In other words, pay discrimination increased, somewhat surprisingly, at the same time as the earnings gap between men and women decreased. One reason for this was that piecework contracts were increasingly abandoned in favour of pay systems based on a monthly wage. Goldin showed that in association with the introduction of modern pay systems, employers tended to benefit employees with long and uninterrupted careers. Expectations thus played a role not just for potential female employees but also their potential employers.
A glimpse of the future
Goldin’s research shows that the differences between women and men in the labour market are determined by diverse factors during the various periods of societal development. Policymakers who want to affect these differences must first understand why they exist. Investments in information and education, or legislation that removes institutional barriers, may have a significant effect for a certain time, particularly if women’s career expectations and educational levels lag behind those of men.
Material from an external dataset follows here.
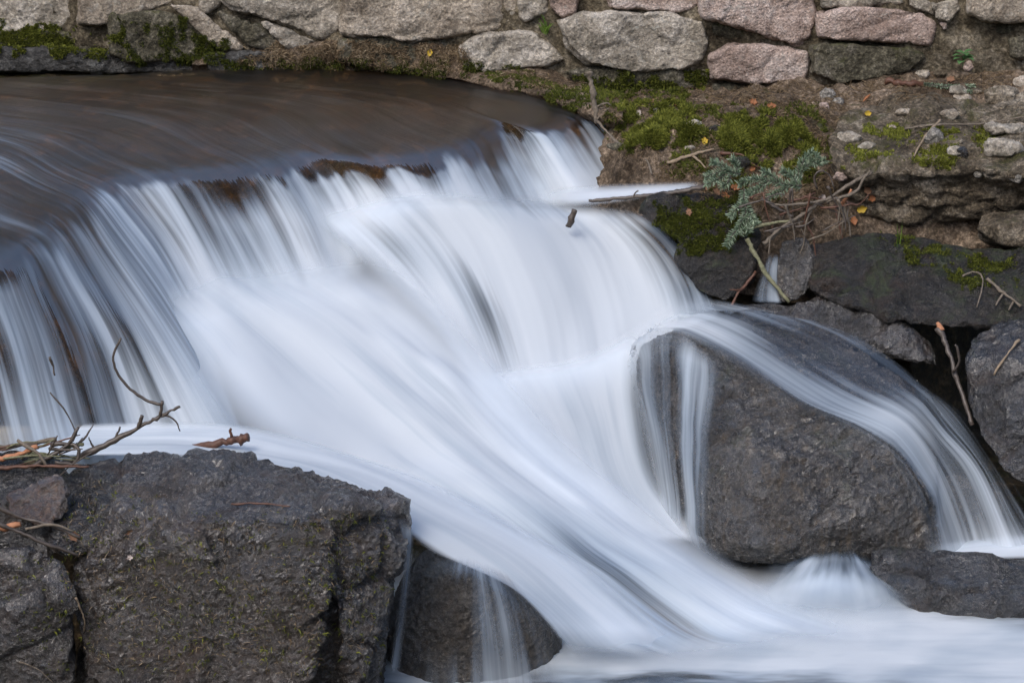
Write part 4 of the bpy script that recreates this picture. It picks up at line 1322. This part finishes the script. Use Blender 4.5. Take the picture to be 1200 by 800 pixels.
stick('thin_branch', 'dark branch lying level at the edge of the shelf water above the mossy boulder', [(690, 236, 1.17), (745, 231, 1.15), (790, 226, 1.13), (826, 219, 1.11)], .008, .012, 'wood',
      [([(742, 231, 1.15), (744, 226, 1.15), (748, 223, 1.15)], .004, .003)], cat='branch')
# left heap
stick('bare_branch', 'bare dark branch rising right over the front boulder, curled twig at its end', [(70, 546, -.62), (118, 524, -.6), (165, 500, -.58), (190, 487, -.57), (211, 476, -.56)], .013, .005, 'wood',
      [([(162, 501, -.58), (165, 493, -.58), (167, 487, -.58)], .007, .006), ([(133, 517, -.59), (137, 509, -.59), (141, 500, -.59)], .005, .003),
       ([(187, 488, -.57), (189, 480, -.57), (190, 470, -.57)], .006, .005),
       ([(189, 474, -.57), (172, 469, -.56), (152, 455, -.55), (137, 436, -.54), (133, 416, -.53), (142, 396, -.52)], .005, .0035),
       ([(190, 484, -.57), (205, 492, -.57), (211, 505, -.57)], .003, .002), ([(112, 528, -.6), (107, 520, -.6), (104, 512, -.6)], .004, .002)], cat='branch')
for lb, ps, r, m in [
    ('grey stick lying level on top of the left heap', [(-30, 526, -.6), (20, 522, -.6), (66, 514, -.6)], .012, 'wood_grey'),
    ('mossy stick crossing the left heap toward the bare branch', [(-20, 546, -.66), (40, 540, -.64), (80, 524, -.62), (98, 520, -.62)], .011, 'wood_moss'),
    ('dark forked stick pointing up and right out of the left heap', [(28, 552, -.66), (62, 532, -.65), (80, 520, -.64), (92, 500, -.63)], .009, 'wood'),
    ('thin dark twig sticking up beside the forked stick', [(88, 524, -.62), (100, 512, -.61), (110, 496, -.6)], .004, 'wood'),
    ('long reddish stick lying low along the front of the left heap', [(-20, 550, -.7), (40, 546, -.7), (104, 547, -.7)], .008, 'wood_red'),
    ('reddish split stick near the left edge of the heap', [(-20, 540, -.68), (16, 534, -.67), (44, 522, -.66)], .012, 'cut'),
    ('knobbly dark stick end turned down at the right of the heap', [(60, 520, -.63), (88, 522, -.64), (92, 534, -.65), (84, 544, -.66)], .009, 'wood'),
    ('dark twig slanting across the middle of the heap', [(20, 516, -.66), (44, 530, -.68), (56, 548, -.69)], .007, 'wood_grey'),
    ('thin twig standing up in the falling water behind the heap', [(58, 418, -.35), (62, 428, -.35), (64, 440, -.36)], .005, 'wood'),
    ('thin bent twig rising behind the heap in front of the fall', [(58, 460, -.42), (74, 478, -.43), (84, 496, -.44), (90, 510, -.45)], .004, 'wood'),
    ('long brown twig running down to the right below the rusty brown stone', [(-20, 586, -1.0), (25, 606, -1.0), (60, 615, -1.0), (95, 630, -1.0)], .008, 'wood'),
    ('dark twig crossing under the long brown one at the left edge', [(-20, 606, -1.02), (20, 622, -1.02), (52, 636, -1.02), (92, 650, -1.0)], .008, 'wood'),
    ('level twig between the rusty brown stone and the left rock', [(30, 620, -1.01), (60, 614, -1.01), (86, 622, -1.01)], .006, 'wood_grey'),
    ('broken orange wood splinter at the left edge', [(-30, 624, -1.0), (0, 620, -1.0), (24, 614, -1.0)], .016, 'cut'),
    ('thin twig lying straight on top of the flat-topped boulder', [(272, 594, 'on', .01), (305, 592, 'on', .012), (342, 595, 'on', .01)], .004, 'wood_red'),
    ('pale needle thin twig hanging in the cleft beside the left rock', [(84, 700, 'on', .02), (92, 730, 'on', .03), (94, 770, 'on', .02)], .004, 'wood_pale'),
    ('fine curved twig at the bottom of the left rock', [(24, 770, 'on', .012), (45, 786, 'on', .014), (64, 798, 'on', .012)], .003, 'wood_grey')]:
    stick('stick' if r > .0065 else 'twig', lb, ps, r, r * .65, m, cat='stick' if r > .0065 else 'twig')
for k in range(16):                                     # finer twigs lodged in the left heap
    ax, ay = rt.uniform(-10, 90), rt.uniform(516, 552)
    an = rt.choice((rt.uniform(-.5, .3), rt.uniform(-.5, .3), rt.uniform(-1.2, -.8)))
    ln = rt.uniform(30, 80)
    Y0 = -.64 - (ay - 530) * .002 + rt.uniform(-.03, .03)
    dx, dy = math.cos(an) * ln, math.sin(an) * ln * .6
    stick('tangled_twig', 'thin dark twig lodged in the heap of sticks at the left edge',
          [(ax - dx / 2, ay - dy / 2, Y0 + rt.uniform(-.02, .02)), (ax + rt.uniform(-5, 5), ay + rt.uniform(-4, 4), Y0), (ax + dx / 2, ay + dy / 2, Y0 + rt.uniform(-.03, .02))],
          rt.uniform(.003, .007), .0022, rt.choice(('wood', 'wood', 'wood_moss', 'wood_red')))['group'] = 'twigs of the left heap'
stick('log', 'sunken reddish log end poking out of the ledge water behind the boulder', [(170, 531, -.36), (215, 527, -.38), (250, 521, -.40), (274, 517, -.41), (291, 514, -.42)], .010, .021, 'wood_red', cat='log', knob=.3,
      shoots=[([(272, 512, -.43), (270, 505, -.43), (271, 502, -.43)], .005, .004)])


# --- spruce sprigs
def sprig(label, stems, r=.004, nlen=.024, step=.0017, mat='needles'):
    V, Fc = [], []
    nV, nF, sh = [], [], []
    for st in stems:
        pts = np.array([pt(p) for p in st])
        v, f = tube(pts, r, r * .5, sides=5, seed=len(V))
        o0 = len(V)
        V += v
        Fc += [[i + o0 for i in q] for q in f]
        L = np.linalg.norm(np.diff(pts, axis=0), axis=1).sum()
        n = max(30, int(L / step) * 4)
        C = cr(pts, n)
        T = np.gradient(C, axis=0)
        T /= np.linalg.norm(T, axis=1, keepdims=True) + 1e-9
        for i in range(n):
            t, b = frame(T[i])
            a = RNG.uniform(0, 2 * math.pi)
            sd_ = t * math.cos(a) + b * math.sin(a)
            d = T[i] * RNG.uniform(.35, .9) + sd_ + np.array([0, 0, .15])
            d /= np.linalg.norm(d)
            l_ = nlen * RNG.uniform(.7, 1.15)
            wv = np.cross(d, RNG.normal(size=3))
            wv *= .0014 / (np.linalg.norm(wv) + 1e-9)
            k = len(nV)
            nV += [C[i] - wv, C[i] + wv, C[i] + d * l_ * .7 + wv, C[i] + d * l_, C[i] + d * l_ * .7 - wv]
            nF.append([k, k + 1, k + 2, k + 3, k + 4])
            sh += [RNG.uniform(0, 1)] * 5
    o = mk('spruce_sprig', V, Fc, M['wood'])
    tag(o, label, 'sprig')
    c = mk('needles', nV, nF, M[mat], o, smooth=False)
    fattr(c, 'shade', sh)
    return o


sprig('bluish spruce sprig at the end of the shelf water left of the orange leaves',
      [[(868, 205, 1.12), (848, 200, 1.11), (826, 208, 1.10)], [(856, 202, 1.11), (842, 192, 1.12), (834, 190, 1.12)], [(850, 204, 1.11), (838, 212, 1.09), (828, 216, 1.08)],
       [(862, 204, 1.12), (864, 194, 1.13), (858, 186, 1.13)], [(856, 206, 1.1), (852, 216, 1.08), (846, 218, 1.07)]])
sprig('spreading spruce sprig in the middle of the twig heap below the moss',
      [[(940, 218, 1.1), (915, 215, 1.1), (885, 210, 1.1), (866, 216, 1.09)], [(915, 215, 1.1), (902, 204, 1.11), (894, 202, 1.11)], [(900, 213, 1.1), (888, 222, 1.08), (876, 226, 1.07)],
       [(925, 217, 1.1), (912, 226, 1.08), (900, 230, 1.07)], [(935, 217, 1.1), (928, 206, 1.11), (916, 200, 1.11)]])
sprig('upright spruce tip with dense needles beside the ledge at the right of the moss',
      [[(936, 214, 1.12), (936, 202, 1.13), (940, 190, 1.14)], [(938, 202, 1.13), (948, 192, 1.13), (958, 182, 1.13)], [(950, 190, 1.13), (958, 192, 1.12), (966, 188, 1.12)], [(940, 194, 1.13), (944, 184, 1.14), (952, 178, 1.14)]])
sprig('hanging spruce sprig drooping over the side of the mossy boulder',
      [[(872, 222, 1.06), (872, 238, 1.03), (880, 252, 1.0), (886, 262, .99)], [(873, 236, 1.03), (862, 246, 1.01), (856, 254, 1.0)], [(876, 244, 1.02), (868, 262, .99), (866, 274, .98)],
       [(880, 252, 1.0), (874, 262, .99), (878, 272, .98)], [(868, 266, .99), (858, 276, .97), (852, 288, .96)]])
sprig('flat spruce twig lying on the litter behind the ledge',
      [[(1082, 102, 'on', .012), (1105, 103, 'on', .014), (1142, 104, 'on', .012)], [(1110, 103, 'on', .014), (1124, 107, 'on', .012), (1136, 109, 'on', .01)]], nlen=.013)


# --- leaves
def leaf(label, px, py, size, mat, ang=0.0, curl=.75):
    loc, nor = hit(px, py)
    nor = nor + RNG.normal(0, .25, 3) + np.array([0, -.25, .2])
    nor /= np.linalg.norm(nor)
    t, b = frame(nor)
    d = t * math.cos(ang) + b * math.sin(ang)
    e = np.cross(nor, d)
    V, Fc = [], []
    n = 7
    for i in range(n):
        x = i / (n - 1)
        wv = math.sin(math.pi * min(.98, x * .92 + .05)) ** .8 * .36 * size
        for k, s_ in enumerate((-1, -.5, 0, .5, 1)):
            h = curl * size * (.35 * s_ * s_ * (wv / size) * 2 + .5 * (x - .5) ** 2) + .006
            jag = 1 + (.35 * math.sin(i * 2.7 + px) if abs(s_) == 1 else 0)
            V.append(loc + d * (x - .5) * size + e * wv * s_ * jag + nor * h)
    for i in range(n - 1):
        for k in range(4):
            o = i * 5 + k
            Fc.append([o, o + 1, o + 6, o + 5])
    o = mk('fallen_leaf', V, Fc, M[mat])
    v, f = tube([loc - d * size * .5 + nor * .008, loc - d * size * .62 + nor * .011, loc - d * size * .75 + nor * .009], .0012, .0009, sides=5)
    mk('leaf_stalk', v, f, M['wood_red'], o)
    tag(o, label, 'leaf', 'fallen leaves on the bank')
    return o


for lb, x, y, sz, m in [
    ('large orange dead leaf hanging in the spruce sprig', 850, 231, .042, 'leaf_orange'),
    ('smaller orange leaf just above the large orange one in the spruce sprig', 861, 221, .035, 'leaf_orange'),
    ('orange dead leaf lying right of the green moss mound', 926, 156, .036, 'leaf_orange'),
    ('brown curled leaf on the litter below the large grey wall block', 764, 121, .038, 'leaf_brown'),
    ('reddish brown leaf right of the curled brown one below the grey block', 790, 122, .042, 'leaf_orange'),
    ('orange leaf under the pinkish square wall stone', 882, 121, .036, 'leaf_orange'),
    ('light orange leaf beside the one under the pinkish square wall stone', 904, 126, .036, 'leaf_orange'),
    ('reddish leaf on the ledge near three pale pebbles', 1018, 117, .04, 'leaf_orange'),
    ('small yellow leaf on the ledge below the reddish one', 1016, 134, .03, 'leaf_yellow'),
    ('yellow leaf at the left edge of the moss mound', 738, 133, .034, 'leaf_yellow'),
    ('narrow yellow leaf at the top of the moss mound', 812, 139, .034, 'leaf_yellow'),
    ('narrow yellow leaf on the dark gap between the two moss patches', 825, 167, .034, 'leaf_yellow'),
    ('pale leaf lying at the left of the moss mound below the brown leaf', 749, 134, .03, 'leaf_pale'),
    ('orange red leaf hanging under the ledge by the roots', 1000, 259, .036, 'leaf_orange'),
    ('small red leaf at the upper end of the fallen branch', 1020, 234, .035, 'leaf_orange'),
    ('small red leaf on the rock face just right of the fallen branch', 1016, 222, .035, 'leaf_brown'),
    ('pinkish leaf in the twig heap above the level stick', 962, 232, .036, 'leaf_pale'),
    ('yellowish narrow leaf under the ledge lip', 1010, 244, .04, 'leaf_yellow'),
    ('red brown leaf at the tip of the shelf water', 826, 221, .035, 'leaf_brown'),
    ('dark red leaf on top of the mossy boulder', 838, 226, .035, 'leaf_brown'),
    ('reddish leaf stuck on the side of the mossy boulder', 808, 250, .03, 'leaf_brown'),
    ('yellow leaf in the dry litter at the foot of the wall', 504, 62, .03, 'leaf_yellow'),
    ('orange brown leaf at the lower right of the moss mound', 880, 198, .03, 'leaf_orange'),
    ('orange flake of leaf on the front boulder face', 152, 622, .022, 'leaf_brown'),
    ('pale pinkish leaf on the face of the front boulder', 153, 654, .022, 'leaf_pale'),
    ('brown leaf wedged under the long twig at the left edge', 86, 628, .038, 'leaf_brown'),
    ('tan leaf behind the ledge near the pink stone', 1115, 95, .038, 'leaf_brown'),
]:
    leaf(lb, x, y, sz, m, RNG.uniform(0, 6.28))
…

However, the same investments probably have a limited effect in societies where women already have high levels of employment and are perhaps more highly educated than men. For example, we know that it is not enough for women to be educated on the same terms as men; the earnings gap between men and women remains.
The opportunity to plan and finance a return to the labour force after having children, or to work more flexibly, may be of greater importance. Goldin’s studies have also taught us that change takes time, because choices that affect entire careers are based on expectations that may later prove to be false.
US history and similar developments in many other high-income countries show that change can be hidden for decades in the aggregated statistics, because a new behaviour does not initially have a significant overall impact. Major changes in the labour force can only occur over relatively short periods of time when groups that adopted the new behaviour in the labour market start to reach middle age and affect the career choices of younger women.